Post
by sozzled » Sat May 28, 2022 9:58 pm
@Webdongle: have a closer look at the screenshot. The extensions there are not "third-party" one but were developed by the J! project. For some strange reason, the update from J! 3.x to J! 4.x did not convert/replace the J! 3.x versions with J! 4.x ones and them behind.
It's possible—and I've done it—to manually unpick a J! website and remove things "left behind" (i.e. traces of extensions that are detected by J!'s discovery tool) and after doing that the discovery tool doesn't discover them (and the FPA reporting tool doesn't find them, either). It's a slow, tedious process and requires a good degree of understanding of what can be done and what should not be attempted. It's too big a process to prescribe a procedure that would cater to 50+ extensions (some of which are core ones and some of which are third-party ones) because there may be relationships between them and the core J! 4 CMS.
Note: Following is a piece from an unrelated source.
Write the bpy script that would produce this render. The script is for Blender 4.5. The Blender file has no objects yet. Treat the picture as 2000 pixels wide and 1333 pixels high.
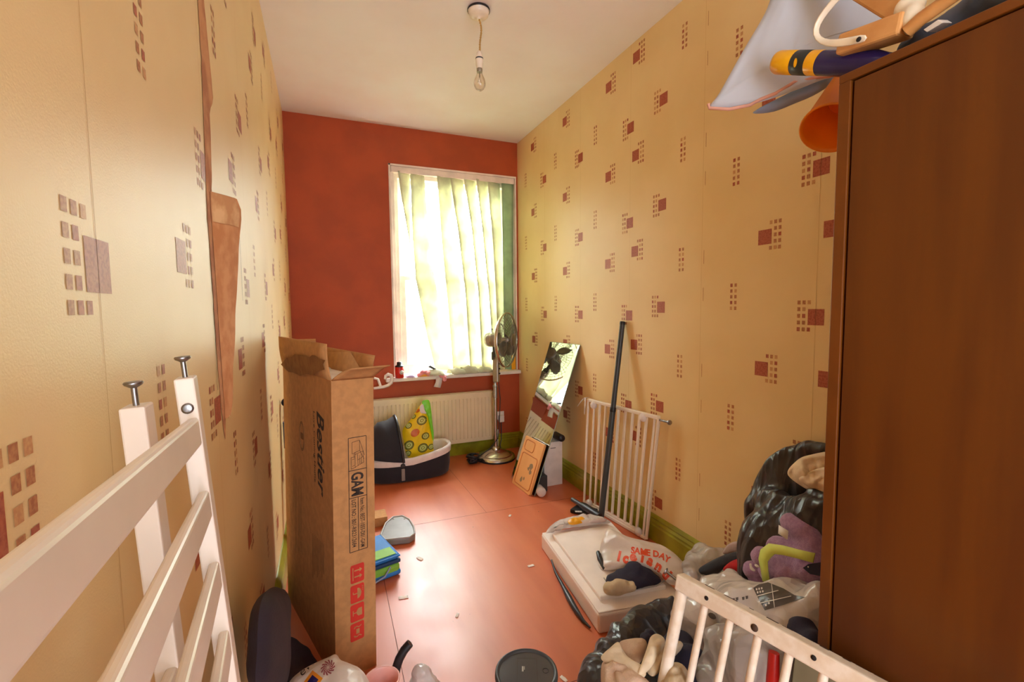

The tasks involved in removing, replacing and retiring "outdated" parts of J!, in order to progress to a newer version of J!, are performed by the Joomla! Update component; however, this is not always guaranteed to succeed. If the Joomla! Update facility worked every time on every website there would be no need for this forum, would there?
Migrating from J! 3.x to J! 4.x can be done in a matter of moments but it depends on what you're starting with. If, for example, you installed J! 3.10.9 and did nothing with it—added no articles or menu items, etc.—you could probably update it to J! 4.1.4 within two minutes. But if we started with a J! website that is several Gbytes in size, with 200 extensions installed, that's been developed over the course of the last ten years, say, the complexity is increased by several orders of magnitude. What may take a few minutes to migrate that J! website to J! 4.1.4 may take days, weeks or months of planning and "tidying up" before it's in a "fit state" to perform the final "update" ... and even then it may not be completely error-free.
“If you think I’m wrong then say, ‘I think you’re wrong.’ If you say ‘You’re wrong!’, how do you know?”